佐渡島庸平「ヒットを狙って作らない」創作哲学 齋藤太郎×佐渡島庸平のクリエイティブ対談1
佐渡島:それだと小山さんは全然ワクワクしないですね。僕が重視しているのは「小山宙哉がどうやったら飽きずに書き続けられるテーマになるか?」です。初めから誰かに向けたものを作ろうとすると、その人の反応が気になるじゃないですか。褒められてもけなされても、評価を受け取るのは疲れる。だから僕は、世間から隔絶されたところで創作できるテーマを作家と一緒に見つけようとしています。読者の感動は、作家本人が作品を生み出すことで救われたことによる副産物ですから。

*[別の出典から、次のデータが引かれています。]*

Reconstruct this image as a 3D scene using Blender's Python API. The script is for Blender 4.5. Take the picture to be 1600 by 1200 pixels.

齋藤:その割に佐渡島さんの作品はヒットしていますよね。
佐渡島:結局、人は平凡なんですよ。人の悩みは特別なものではなく、深く掘り下げていけばみんなの悩みと通じるんです。ただ、作家が持つ人間的な悩みは平凡であっても、それを表現する力は卓越している必要がある。だから人に伝えるための表現技術は世間を見て磨いたほうがいいけれど、テーマや書くものについて時流を読む必要はない。そこを分けて考えることが超重要です。
残り続けるものを作りたい
佐渡島:一方でCMをはじめ広告クリエイティブは世の中に合わせることが重要ですよね。

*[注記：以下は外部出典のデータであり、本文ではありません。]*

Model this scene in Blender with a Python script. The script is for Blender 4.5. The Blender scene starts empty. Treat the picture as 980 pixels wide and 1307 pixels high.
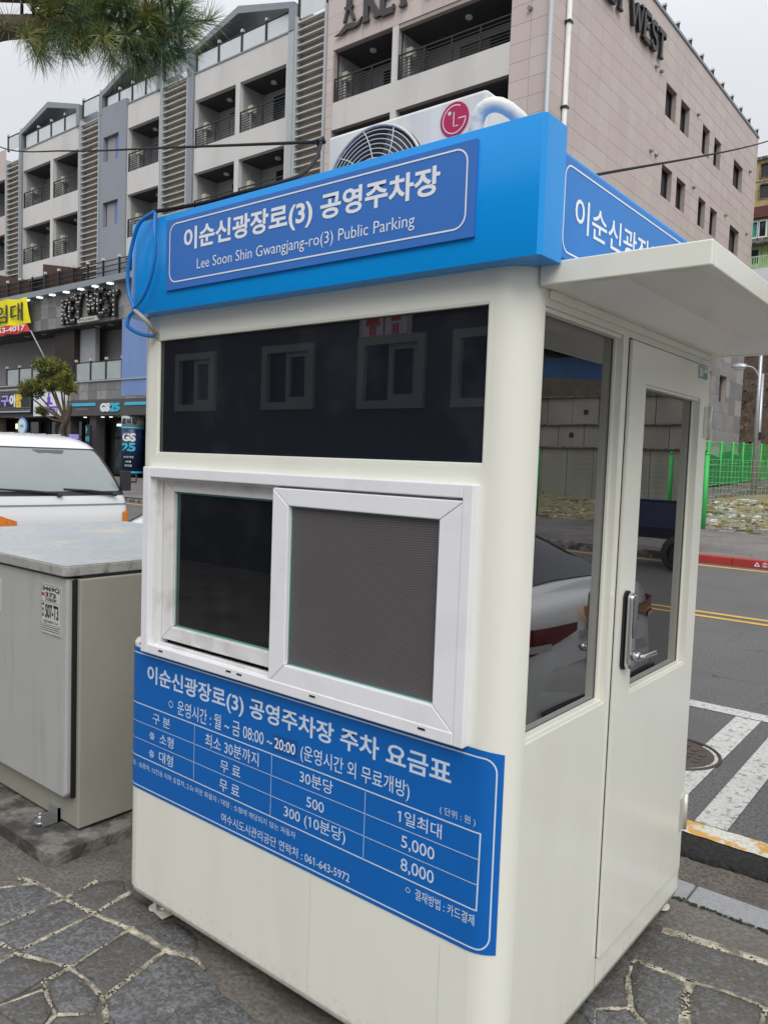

齋藤:そうですね。その瞬間に振り向いてもらう、気づくことが大事ですし、初速が重要視されます。出版と違って後世に残りませんからね。広告は消費されてしまうから、自分が数年前に作ったものを忘れそうになることもある。周りの人に5〜10年前のCMを見せても、全然覚えていないわけです。消えていく儚さを感じるし、ずっと続けていると消耗していく。だから最近は企業のミッション・ビジョン・バリューを創る仕事を増やしていて。企業そのものに入ってビジネスの課題を解決するような仕事にやりがいを感じるんです。それは残り続けるものですからね。

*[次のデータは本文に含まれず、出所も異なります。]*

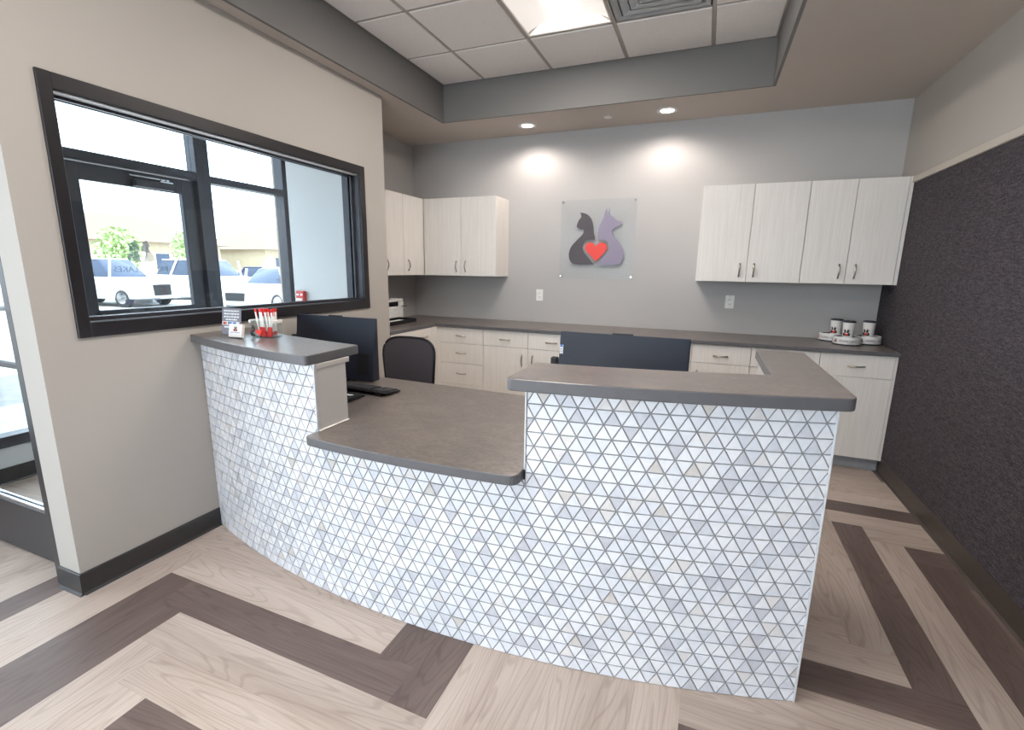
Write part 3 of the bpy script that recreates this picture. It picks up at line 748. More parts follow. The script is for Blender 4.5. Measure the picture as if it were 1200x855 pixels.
b_ += list(arc_pts(SW+.002, PX+.001, RR-.187, 12)); b_ += [(PX+.0015, yfront(PX)+.002), (PX-.012, yfront(PX)-.002)]
nf = len(f_)
slab('countertop', f_+b_, ZLU, ZL, {0: .025, nf-1: .035}, 'low wide grey worktop in the middle of the desk under monitor and keyboard', (-2.3, -2.8, ZLU))

# ------------------------------------------------------------------ cabinets
def handle(parent, cx, cy, cz, vertical, nrm, L=.105, sub=None):
    """arched bar pull standing off a front; nrm = 'y' faces -Y, 'x' faces +X"""
    pts = []
    for k in range(9):
        t = k/8*2-1; a = t*L/2; d = .004+.022*(1-t*t)
        if nrm == 'y': pts.append((cx+(0 if vertical else a), cy-d, cz+(a if vertical else 0)))
        else: pts.append((cx+d, cy+(0 if vertical else a), cz+(a if vertical else 0)))
    r_ = [.0070, .0064, .0060, .0062, .0064, .0062, .0060, .0064, .0070]
    return obj('handle', tube(pts, r_, 8), 'nickel', parent, True)
T = .019
def front(parent, name, x0, x1, z0, z1, yf, nrm='y', h=None, hv=True):
    g = .0018
    if nrm == 'y': bm = box(x0+g, x1-g, yf, yf+T, z0+g, z1-g, bev=.0012)
    else: bm = box(yf-T, yf, x0+g, x1-g, z0+g, z1-g, bev=.0012)
    c = ((x0+x1)/2, yf, (z0+z1)/2) if nrm == 'y' else (yf, (x0+x1)/2, (z0+z1)/2)
    o = obj(name, bm, 'laminate', parent, loc=c)
    if h:
        if nrm == 'y': handle(o, h[0], yf, h[1], hv, 'y')
        else: handle(o, yf, h[0], h[1], hv, 'x')
    return o
def filler(parent, x0, x1, z0, z1, yf):
    obj('filler', box(x0, x1, yf, yf+T, z0, z1, bev=.001), 'laminate', parent, loc=((x0+x1)/2, yf, (z0+z1)/2))
UB, UT, UY = 1.3755, 2.141, -.331
def upper(x0, x1, doors, label, fill=None, grp='wall cabinets'):
    t = thing('wall_cabinet', label, 'cabinet', ((x0+x1)/2, 0, UB), grp)
    obj('body', box(x0+.0005, x1-.0005, UY+T+.002, -.001, UB+.001, UT-.001, bev=.001), 'laminate', t, loc=((x0+x1)/2, 0, UB))
    for a, b, hx in doors: front(t, 'door', a, b, UB, UT, UY, h=(hx, UB+.096))
    if fill: filler(t, fill[0], fill[1], UB, UT, UY+.004)
    return t
upper(-1.411, -.647, [(-1.411, -1.029, -1.083), (-1.029, -.647, -.978)], 'pale two-door wall cabinet right of the heart sign, farther from the woven panel')
upper(-.6465, -.0135, [(-.6465, -.346, -.394), (-.346, -.038, -.291)], 'pale two-door wall cabinet against the dark woven panel', fill=(-.037, -.0135))
upper(-4.03, -3.264, [(-4.03, -3.647, -3.70), (-3.647, -3.264, -3.596)], 'pale two-door wall cabinet left of the heart sign on the back wall')
# side uppers on the alcove wall
UXF = XA+.331
def upper_side(y0, y1, doors, label, fill=None):
    t = thing('wall_cabinet', label, 'cabinet', (XA, (y0+y1)/2, UB), 'wall cabinets')
    obj('body', box(XA+.001, UXF-T-.002, y0+.0005, y1-.0005, UB+.001, UT-.001, bev=.001), 'laminate', t, loc=(XA, (y0+y1)/2, UB))
    for a, b, hy in doors: front(t, 'door', a, b, UB, UT, UXF, 'x', h=(hy, UB+.1))
    if fill: obj('filler', box(UXF-T, UXF-.004, fill[0], fill[1], UB, UT), 'laminate', t, loc=(UXF, fill[0], UB))
    return t
upper_side(-.697, -.002, [(-.697, -.39, -.63)], 'pale corner wall cabinet on the alcove side wall, one door in view', fill=(-.389, -.334))
upper_side(-1.37, -.6975, [(-1.035, -.6975, -.979), (-1.37, -1.035, -1.10)], 'pale wall cabinet on the alcove side wall, half hidden by the window wall')
bm = box(UXF-.003, -4.0305, UY+.004, UY+.004+T, UB, UT); o = obj('corner_filler', bm, 'laminate'); tag(o, 'narrow pale filler strip in the corner between the left wall cabinets', 'filler strip')

KY, BF = -.552, -.620
def basecab(x0, x1, parts, label, fill=None):
    t = thing('base_cabinet', label, 'cabinet', ((x0+x1)/2, BF, 0), 'base cabinets under the back counter')
    obj('body', box(x0+.0005, x1-.0012, BF+T+.002, -.002, .10, .8835, bev=.0005), 'laminate', t, loc=((x0+x1)/2, 0, .1))
    obj('toe_kick', box(x0+.0005, x1-.0005, KY, KY+.02, .001, .099), 'kick', t, loc=((x0+x1)/2, KY, 0))
    for kind, a, b, z0, z1, hp, hv in parts: front(t, kind, a, b, z0, z1, BF, h=hp, hv=hv)
    if fill: filler(t, fill[0], fill[1], .10, .8835, BF+.004)
    return t
ZD = .7305
basecab(-3.7325, -3.2615, [('drawer', -3.7325, -3.2615, a, b, (-3.498, (a+b)/2+(.0 if a > .7 else .005)), False) for a, b in ((ZD, .8835), (.531, ZD), (.318, .531), (.102, .318))],
        'pale base cabinet with a stack of drawers, behind the office chair')
def pair(x0, x1, label, kind=2, fill=None, hl=True):
    pr = []
    xm = (x0+x1)/2
    if kind == 2:
        pr = [('drawer', x0, xm, ZD, .8835, ((x0+xm)/2, .8), False), ('drawer', xm, x1, ZD, .8835, ((x1+xm)/2, .8), False),
              ('door', x0, xm, .102, ZD, (xm-.055, .615), True), ('door', xm, x1, .102, ZD, (xm+.048, .615), True)]
    else:
        x1_ = x1-(.018 if fill else 0)
        pr = [('drawer', x0, x1_, ZD-.016 if fill else ZD, .8835, ((x0+x1_)/2, .795), False), ('door', x0, x1_, .102, ZD-.016 if fill else ZD, (x0+.05, .615), True)]
    return basecab(x0, x1, pr, label, fill)
pair(-3.2605, -2.345, 'pale base cabinet with two drawers over two doors, left of the right monitor')
pair(-2.344, -1.384, 'pale base cabinet with two drawers over two doors, hidden behind the right monitor')
pair(-1.383, -.950, 'pale base cabinet with one drawer over one door, just right of the right monitor', 1)
pair(-.949, -.489, 'pale base cabinet partly hidden behind the raised L-shaped counter', 1)
pair(-.488, -.0135, 'pale base cabinet at the far right against the dark panel, below the bowls', 1, fill=(-.031, -.0135))
# alcove run
AXF = XA+.6416-.003
t = thing('base_cabinet', 'pale base cabinet with one wide drawer on the alcove side, above the chair back', 'cabinet', (AXF, -1.0, 0), 'base cabinets under the back counter')
obj('body', box(XA+.001, AXF-T-.002, -1.37, -.7155, .10, .8835), 'laminate', t, loc=(XA, -1.0, .1))
obj('toe_kick', box(AXF-.09, AXF-.07, -1.37, -.7155, .001, .099), 'kick', t, loc=(AXF, -1.0, 0))
front(t, 'drawer', -1.37, -.715, ZD, .8835, AXF, 'x', h=(-.854, .804), hv=False)
front(t, 'door', -1.04, -.715, .102, ZD, AXF, 'x', h=(-.99, .615)); front(t, 'door', -1.37, -1.04, .102, ZD, AXF, 'x', h=(-1.09, .615))
o = obj('corner_filler', prism([(AXF-.024, -.7135), (AXF, -.7135), (AXF, BF+.004), (-3.7335, BF+.004), (-3.7335, BF+.004+T), (AXF-.024, BF+.004+T)], .10, .8835), 'laminate', loc=(AXF, -.66, .1))
tag(o, 'narrow pale corner filler between the drawer stack and alcove cabinet', 'filler strip')
# L-shaped back counter
bm_pts = [(XA+.001, -.001), (XA+.001, -1.376), (XA+.6416, -1.376), (XA+.6416, -.6416), (-.013, -.6416), (-.013, -.001)]
slab('countertop', bm_pts, .884, .914, {}, 'long dark grey L-shaped counter along the back wall and alcove', (-2.2, -.3, .884))

# ------------------------------------------------------------------ wall fittings
def outlet(x, z, label):
    t = thing('wall_outlet', label, 'outlet', (x, 0, z), 'white double outlets on the back wall')
    obj('cover_plate', box(x-.036, x+.036, -.006, -.0005, z-.058, z+.058, bev=.003), 'white_plastic', t)
    for dz in (-.02, .02):
        bm = box(x-.017, x+.017, -.0085, -.006, z+dz-.014, z+dz+.014, bev=.002); so_ = obj('socket', bm, 'white_plastic', t)
        bm = bmesh.new(); bm_box(bm, x-.009, x-.006, -.0092, -.0084, z+dz-.004, z+dz+.006); bm_box(bm, x+.006, x+.009, -.0092, -.0084, z+dz-.004, z+dz+.006)
        obj('slot', bm, 'black_plastic', so_)
outlet(-2.91, 1.192, 'white wall outlet below and left of the heart sign'); outlet(-1.115, 1.192, 'white wall outlet under the right wall cabinets')
# acrylic sign
sg = thing('wall_sign', 'clear acrylic wall sign with dark cat, lavender dog and red heart', 'sign', (-2.335, 0, 1.74))
obj('acrylic_panel', box(-2.698, -1.976, -.031, -.025, 1.372, 2.112, bev=.001), 'acrylic', sg)
def lg(u, v, y=-.0315): return (-2.34+u*.5, y, 1.53+v*.5)
def plate(name, pts, y0, y1, mat, lab):
    pts = smooth_poly(smooth_poly(pts, 42), 30)
    q = [(-2.34+u*.5, 1.53+v*.5) for u, v in pts]
    o = obj(name, prism(q, y0, y1, 'Y'), mat, sg); o['label'] = lab
plate('cat_figure', LOGO_CAT, -.036, -.0312, 'logo_charcoal', 'dark charcoal cat silhouette facing left')
plate('dog_figure', LOGO_DOG, -.036, -.0312, 'logo_lavender', 'lavender grey dog silhouette facing right')
plate('heart', [(u*.97, v*.97+.005) for u, v in LOGO_HEART], -.038, -.0312, 'logo_red', 'red heart')
for x in (-2.683, -1.993):
    for z in (1.392, 2.094):
        obj('standoff', lathe([(.0085, -.037), (.010, -.034), (.010, -.0005), (.0085, -.0003)], 16, x, z, axis='Y'), 'chrome', sg, True)

# ------------------------------------------------------------------ monitors
def monitor(cx, y, label, side):
    z0, z1, W = .776, 1.150, .615
    t = thing('monitor', label, 'monitor', (cx, y+.05, ZL), None)
    x0, x1 = cx-W/2, cx+W/2
    pts = [(y-.0, z1), (y+.018, z1), (y+.018, z0), (y-.046, z0), (y-.052, z0+.02), (y-.036, z0+.17), (y-.012, z0+.27)]
    obj('back_shell', prism(pts, x0, x1, 'X', bev=.006, seg=3), 'monitor_plastic', t, True)
    obj('screen', box(x0+.008, x1-.008, y+.0175, y+.0215, z0+.035, z1-.008), 'black_plastic', t)
    obj('camera_bump', box(cx-.05, cx+.05, y+.000, y+.016, z1-.002, z1+.007, bev=.002), 'black_plastic', t)
    bm = bmesh.new()
    bm_prism(bm, [(y-.0512, z0+.04), (y-.0375, z0+.165), (y-.0355, z0+.165), (y-.0492, z0+.04)], x1-.115, x1-.03, 'X')
    obj('back_patch', bm, 'black_plastic', t)  # darker upright rectangle low on the back shell
    obj('stand_neck', prism([(y-.035, z0+.10), (y-.033, z0+.20), (y-.055, z0+.18), (y-.125, ZL+.010), (y-.09, ZL+.010)], cx-.04, cx+.04, 'X', bev=.003), 'black_plastic', t)
    obj('stand_base', box(cx-.12, cx+.12, y-.15, y+.10, ZL+.0005, ZL+.012, bev=.004), 'black_plastic', t)
    obj('side_speaker', box(x0-.042, x0-.006, y-.02, y+.012, ZL+.14, ZL+.255, bev=.006), 'black_plastic', t)
    obj('speaker_arm', box(x0-.010, x0+.001, y-.01, y+.006, ZL+.18, ZL+.21), 'black_plastic', t)
    if side:
        bm = bmesh.new(); bm_box(bm, x0+.004, x0+.020, y-.0135, y-.0045, 1.020, 1.085, mi=0); bm_box(bm, x0+.006, x0+.018, y-.0137, y-.012, 1.074, 1.086, mi=1)
        for k in range(4): bm_box(bm, x0+.007, x0+.017, y-.0142, y-.012, 1.028+k*.011, 1.033+k*.011, mi=2)
        obj('label_sticker', bm, ['paper_white', 'blue_ink', 'decal_grey'], t)
    return t
monitor(-3.425, -2.40, 'dark blue-black monitor seen from behind beside the left raised ledge', False)
monitor(-1.667, -2.42, 'dark monitor seen from behind over the raised counter, with a white label', True)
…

佐渡島:出版物もほとんどの作品は10〜20年しか残らないですよ。瀬戸内寂聴さんの本が今も読めるのは最近までご存命だったからで、彼女と同世代で20年前に亡くなった作家の本はほぼ絶版になっています。僕が作っている作品の耐久性も、99.9%は50年にも満たないでしょうね。その中で400〜500年と残る作品は、ごく個人的なものだと思っています。僕らはその可能性があるアイデア出しをしようとしていますね。